When a Limited Partner commits capital to a standard venture capital fund, that commitment is typically 10 – 12 years in length. The time from first capital invested until all capital returns are distributed back to the LPs can even stretch to 15 years, even in successful venture capital funds. Likewise, early founding employees in great venture-backed companies can often be part of a very valuable company on paper, but have no access to cash liquidity for 8-10 years or longer.

The result is that investors in venture funds, or venture funds invested in great companies, or employees and ex-employees of successful private companies will sometimes look for the ability to realize cash today for their shares even if they might be giving up greater returns later. The motivation to get liquidity today can range from a general need for cash to satisfy other commitments, to a fund that is at the end of its investment life and is required to liquidate holdings, to an individual wishing to buy their first house or invest in purchasing further stock options.
‘Secondary’ transactions involving venture capital funds or individual company investments have been around a long time at a small scale. It was not until the dramatic expansion of the amount of money dedicated to venture capital funds from 1995 – 2005 however that new institutional funds started to organize to focus on venture secondary investments. With the larger percentage of private equity dedicated to venture capital, a much larger set of opportunities became available and the dedicated venture secondary funds were born to satisfy the demand for liquidity.

A Secondary Venture Capital fund is a committed venture capital fund that focuses on providing liquidity to shareholders in great late-stage venture-backed companies or venture portfolios. This investment strategy allows shareholders to realize proceeds on an accelerated schedule and gives investment access to great later-stage companies that would otherwise be unavailable.
Opportunities for venture capital secondary funds to succeed today are increasing significantly and a few forces in the market in particular are accelerating the pace of change.
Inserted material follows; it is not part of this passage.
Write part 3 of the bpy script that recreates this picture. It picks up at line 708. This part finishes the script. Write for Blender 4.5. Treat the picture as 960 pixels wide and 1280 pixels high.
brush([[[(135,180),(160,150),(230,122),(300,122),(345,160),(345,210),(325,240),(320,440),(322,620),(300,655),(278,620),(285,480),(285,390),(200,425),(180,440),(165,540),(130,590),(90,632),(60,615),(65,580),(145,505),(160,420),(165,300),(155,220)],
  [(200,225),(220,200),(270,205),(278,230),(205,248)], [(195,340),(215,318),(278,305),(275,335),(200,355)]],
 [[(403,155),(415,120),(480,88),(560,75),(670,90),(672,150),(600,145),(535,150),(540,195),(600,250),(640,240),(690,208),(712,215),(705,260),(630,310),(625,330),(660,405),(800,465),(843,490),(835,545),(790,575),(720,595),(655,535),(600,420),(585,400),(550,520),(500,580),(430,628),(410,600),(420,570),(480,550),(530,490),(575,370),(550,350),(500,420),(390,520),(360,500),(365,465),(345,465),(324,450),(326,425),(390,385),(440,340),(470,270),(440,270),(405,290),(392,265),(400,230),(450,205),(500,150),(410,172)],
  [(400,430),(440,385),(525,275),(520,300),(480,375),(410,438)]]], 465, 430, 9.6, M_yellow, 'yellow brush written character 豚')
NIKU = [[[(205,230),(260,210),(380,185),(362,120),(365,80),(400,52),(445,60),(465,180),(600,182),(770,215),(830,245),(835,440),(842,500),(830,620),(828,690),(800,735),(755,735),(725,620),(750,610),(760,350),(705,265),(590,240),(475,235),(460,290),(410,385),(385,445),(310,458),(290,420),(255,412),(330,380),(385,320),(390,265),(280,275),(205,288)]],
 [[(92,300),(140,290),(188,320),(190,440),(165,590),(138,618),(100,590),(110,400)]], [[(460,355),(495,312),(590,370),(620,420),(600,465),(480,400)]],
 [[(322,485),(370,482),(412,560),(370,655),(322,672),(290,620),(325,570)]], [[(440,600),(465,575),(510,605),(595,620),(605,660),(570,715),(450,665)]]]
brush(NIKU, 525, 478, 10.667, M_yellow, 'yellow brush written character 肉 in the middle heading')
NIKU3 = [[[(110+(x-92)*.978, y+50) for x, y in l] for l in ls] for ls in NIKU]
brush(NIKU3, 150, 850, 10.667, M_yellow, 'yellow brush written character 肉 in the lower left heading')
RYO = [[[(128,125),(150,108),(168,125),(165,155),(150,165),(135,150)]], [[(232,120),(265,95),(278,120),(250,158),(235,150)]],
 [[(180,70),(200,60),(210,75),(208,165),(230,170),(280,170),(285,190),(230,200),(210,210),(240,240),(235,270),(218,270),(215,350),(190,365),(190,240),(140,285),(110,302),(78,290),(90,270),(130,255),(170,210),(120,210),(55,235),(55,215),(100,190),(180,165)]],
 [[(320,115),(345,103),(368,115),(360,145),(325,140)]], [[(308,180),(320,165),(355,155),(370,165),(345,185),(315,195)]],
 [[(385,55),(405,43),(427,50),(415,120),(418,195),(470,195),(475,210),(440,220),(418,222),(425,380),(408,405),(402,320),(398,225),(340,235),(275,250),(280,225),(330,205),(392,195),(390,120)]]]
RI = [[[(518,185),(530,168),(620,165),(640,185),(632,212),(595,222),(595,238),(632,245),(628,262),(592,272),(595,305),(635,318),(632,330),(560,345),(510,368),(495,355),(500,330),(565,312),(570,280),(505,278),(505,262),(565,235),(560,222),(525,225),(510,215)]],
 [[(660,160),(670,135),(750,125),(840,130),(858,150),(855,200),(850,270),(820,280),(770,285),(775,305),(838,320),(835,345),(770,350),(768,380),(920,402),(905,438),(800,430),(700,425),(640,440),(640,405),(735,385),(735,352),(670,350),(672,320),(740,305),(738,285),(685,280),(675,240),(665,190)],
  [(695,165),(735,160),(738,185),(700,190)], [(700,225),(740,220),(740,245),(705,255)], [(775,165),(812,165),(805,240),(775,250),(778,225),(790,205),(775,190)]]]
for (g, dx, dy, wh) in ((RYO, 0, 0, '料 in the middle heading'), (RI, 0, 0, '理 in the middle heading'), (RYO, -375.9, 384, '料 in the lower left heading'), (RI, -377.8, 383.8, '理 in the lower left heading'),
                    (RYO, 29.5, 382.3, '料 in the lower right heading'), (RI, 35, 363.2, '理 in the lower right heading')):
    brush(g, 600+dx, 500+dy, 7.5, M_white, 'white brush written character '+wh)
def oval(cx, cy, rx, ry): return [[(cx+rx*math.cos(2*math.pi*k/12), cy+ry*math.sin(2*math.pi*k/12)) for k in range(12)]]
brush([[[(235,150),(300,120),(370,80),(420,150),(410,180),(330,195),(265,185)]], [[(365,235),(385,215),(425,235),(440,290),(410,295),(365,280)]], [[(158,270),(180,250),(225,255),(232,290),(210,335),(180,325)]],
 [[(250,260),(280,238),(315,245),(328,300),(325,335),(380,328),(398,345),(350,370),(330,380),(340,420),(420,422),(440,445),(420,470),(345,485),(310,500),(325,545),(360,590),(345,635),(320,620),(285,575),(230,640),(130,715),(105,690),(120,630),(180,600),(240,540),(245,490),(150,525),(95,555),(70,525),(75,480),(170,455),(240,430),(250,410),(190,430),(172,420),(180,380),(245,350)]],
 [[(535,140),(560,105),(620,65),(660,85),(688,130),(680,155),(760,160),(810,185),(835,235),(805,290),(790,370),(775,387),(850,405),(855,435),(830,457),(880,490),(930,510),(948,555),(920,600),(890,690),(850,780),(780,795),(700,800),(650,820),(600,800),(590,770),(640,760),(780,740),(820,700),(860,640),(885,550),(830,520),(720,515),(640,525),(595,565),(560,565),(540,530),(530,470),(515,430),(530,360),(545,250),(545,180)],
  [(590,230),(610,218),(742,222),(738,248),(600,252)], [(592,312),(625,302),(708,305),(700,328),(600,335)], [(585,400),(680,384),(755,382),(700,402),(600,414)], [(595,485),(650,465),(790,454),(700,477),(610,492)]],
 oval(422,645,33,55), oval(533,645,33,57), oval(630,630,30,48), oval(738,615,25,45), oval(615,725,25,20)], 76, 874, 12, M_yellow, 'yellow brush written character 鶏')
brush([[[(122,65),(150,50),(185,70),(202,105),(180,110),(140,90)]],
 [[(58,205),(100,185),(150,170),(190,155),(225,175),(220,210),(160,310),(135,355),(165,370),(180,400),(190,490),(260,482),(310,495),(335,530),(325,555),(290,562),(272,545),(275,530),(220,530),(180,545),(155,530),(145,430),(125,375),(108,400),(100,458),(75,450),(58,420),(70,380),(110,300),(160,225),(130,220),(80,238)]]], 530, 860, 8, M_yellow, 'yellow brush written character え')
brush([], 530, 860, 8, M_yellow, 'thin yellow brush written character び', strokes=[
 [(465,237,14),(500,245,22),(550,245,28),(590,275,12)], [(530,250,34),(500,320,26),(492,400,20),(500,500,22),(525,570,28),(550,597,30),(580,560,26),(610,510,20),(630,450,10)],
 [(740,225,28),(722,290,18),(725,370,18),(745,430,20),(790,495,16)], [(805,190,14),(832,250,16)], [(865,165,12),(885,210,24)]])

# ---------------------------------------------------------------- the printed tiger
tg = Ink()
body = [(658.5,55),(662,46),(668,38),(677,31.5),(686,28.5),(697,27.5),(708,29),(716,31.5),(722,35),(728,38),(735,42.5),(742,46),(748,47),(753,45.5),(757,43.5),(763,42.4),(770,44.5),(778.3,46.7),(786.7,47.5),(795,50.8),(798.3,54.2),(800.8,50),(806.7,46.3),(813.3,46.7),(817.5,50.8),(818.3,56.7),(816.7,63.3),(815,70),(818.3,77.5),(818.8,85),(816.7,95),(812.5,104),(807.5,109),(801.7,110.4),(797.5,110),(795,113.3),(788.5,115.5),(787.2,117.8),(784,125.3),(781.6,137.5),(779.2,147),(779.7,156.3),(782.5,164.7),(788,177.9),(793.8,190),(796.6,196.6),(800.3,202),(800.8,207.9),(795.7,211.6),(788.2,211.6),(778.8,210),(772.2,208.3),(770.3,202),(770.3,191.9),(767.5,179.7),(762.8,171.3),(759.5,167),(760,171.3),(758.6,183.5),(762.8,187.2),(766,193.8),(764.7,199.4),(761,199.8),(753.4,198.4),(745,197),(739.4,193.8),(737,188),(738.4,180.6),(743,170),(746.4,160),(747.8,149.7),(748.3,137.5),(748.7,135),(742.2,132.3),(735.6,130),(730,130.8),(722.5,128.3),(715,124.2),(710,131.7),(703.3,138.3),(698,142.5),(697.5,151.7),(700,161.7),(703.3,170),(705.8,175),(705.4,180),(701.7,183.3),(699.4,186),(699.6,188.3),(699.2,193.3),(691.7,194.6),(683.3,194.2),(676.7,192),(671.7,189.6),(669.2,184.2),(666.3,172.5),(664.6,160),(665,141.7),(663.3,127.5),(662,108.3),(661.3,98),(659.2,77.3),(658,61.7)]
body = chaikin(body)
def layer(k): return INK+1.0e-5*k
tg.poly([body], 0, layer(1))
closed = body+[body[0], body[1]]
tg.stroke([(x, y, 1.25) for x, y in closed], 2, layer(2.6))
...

Institutional sources of invested capital such as pension funds and endowments are under tremendous pressure to deliver returns above and beyond the returns available from the stock market. With issues like ever-increasing healthcare expenses, the pending retirement of the baby boom generation and overly-optimistic pension programs, combined with historically low interest rates has this $64T of capital in the United States trying to find ways to improve investment returns or better IRR. To find better returns, the total capital dedicated to ‘alternative’ investments such as Venture Capital and private equity doubled between 2005 and 2013 and is continuing to grow. The alternative asset class as a whole now represents over $7T of capital commitments, or over 10% of total invested capital in the United States.

This desire for better returns has again caused an ever-increasing commitment to venture capital funds and an ever-increasing number of new private venture-backed companies to get founded and emerge as leaders in their markets. Fundamentally however, the underlying risks of investing in venture-backed companies has not changed (cyclicality, early-stage losses, and timeframe to liquidity). The IRR returns seen by institutional investors is determined by two factors: cash multiple return and time. You can improve the overall desirability of an investment by improving cash-on-cash return, or time, or both. The venture capital secondary path of exit for these investors can dramatically improve the element of time in the return equation. Instead of waiting until year 10 or 12 to realize an investment in a fund or individual company, these shareholders can realize an exit in year 8, thereby dramatically improving IRR performance.

Another driver of the opportunity today is public market volatility. If the public markets are surging for a significant period such as from 2010 – 2015, the opportunities for individual companies to get liquidity through a public offering or by getting acquired abound. When the public markets have a lot of uncertainty or distress, such as 2000 – 2004, 2008 – 2009, or potentially 2016 – 2020, the availability of public offerings or acquisitions as an exit goes down significantly. In 2015 there were 77 IPOs of venture-backed companies. Through the first half of 2016, only 7 venture-backed companies have been able to IPO constituting a dramatic change in the availability of liquidity to those investors or employees. When the potential for liquidity in the public market or through acquisition goes down, the opportunity for great investments on a secondary basis goes up. Sellers become more desperate for liquidity and distress fosters opportunity. Secondary funds can do quite well in any market cycle, but will have a significantly greater chance of success in a volatile market.